まず主人公のアニーは完全に『シャイニング』のオカンの再来。しかもシャイニングのオカンは悪い人でも憑かれてるわけでもないのに顔怖くて役柄に合ってなかったのに対して、こちらはもうぴったし。度重なる悲劇に見舞われ怪現象に襲われと散々な目に遭ってるから顔が怖くなるのにも納得ができちゃって、そのことも怖いです。"あの"シーンなんかはつらすぎて思わず巻き戻してもう一回観ましたよね。つれえ。

娘のチャーリーも顔が怖い。
たしかローティーンの設定だった気がしますが、5歳くらいの幼女のようなあどけなさと、30代の女性のような妖艶さと、人生の終わりにさしかかった老女のような全てを悟ったような老成までもがこの少女の顔には同居しているのです。恐ろしや。

あと、地味に息子のピーターくんの気弱そうな顔も見てるこっちまで不安になって別の意味で怖いです。

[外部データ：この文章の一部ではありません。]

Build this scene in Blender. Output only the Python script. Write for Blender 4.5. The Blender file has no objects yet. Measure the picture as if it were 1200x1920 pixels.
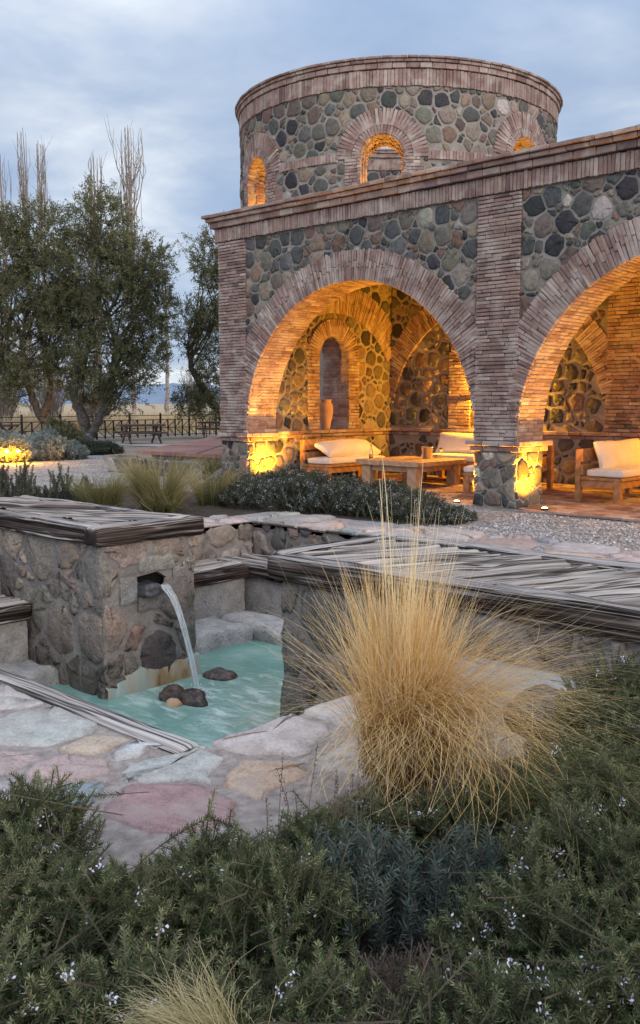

で、ほとんど最後の方まで、だんだんエスカレートしながらこの異質の恐怖は続くんですが、最後がまたわけわかんないっすよね〜〜。
いや、なんとなーく何が起きたのかは分かるものの、たぶんこれかなり宗教的な知識が必要系と思われ、きっと知識があった上でここまでの伏線を回収すると見えてくるものがあるんでしょう。
ただ、わからなかったらわからないなりに、なんかもう超展開すぎて笑えてきちゃいます。ここまでガクガク震えて観てたのに、最後だけ「ぷふっ、なんぞこれ」とアイスコーヒー吹いちゃいましたよ。ウケる。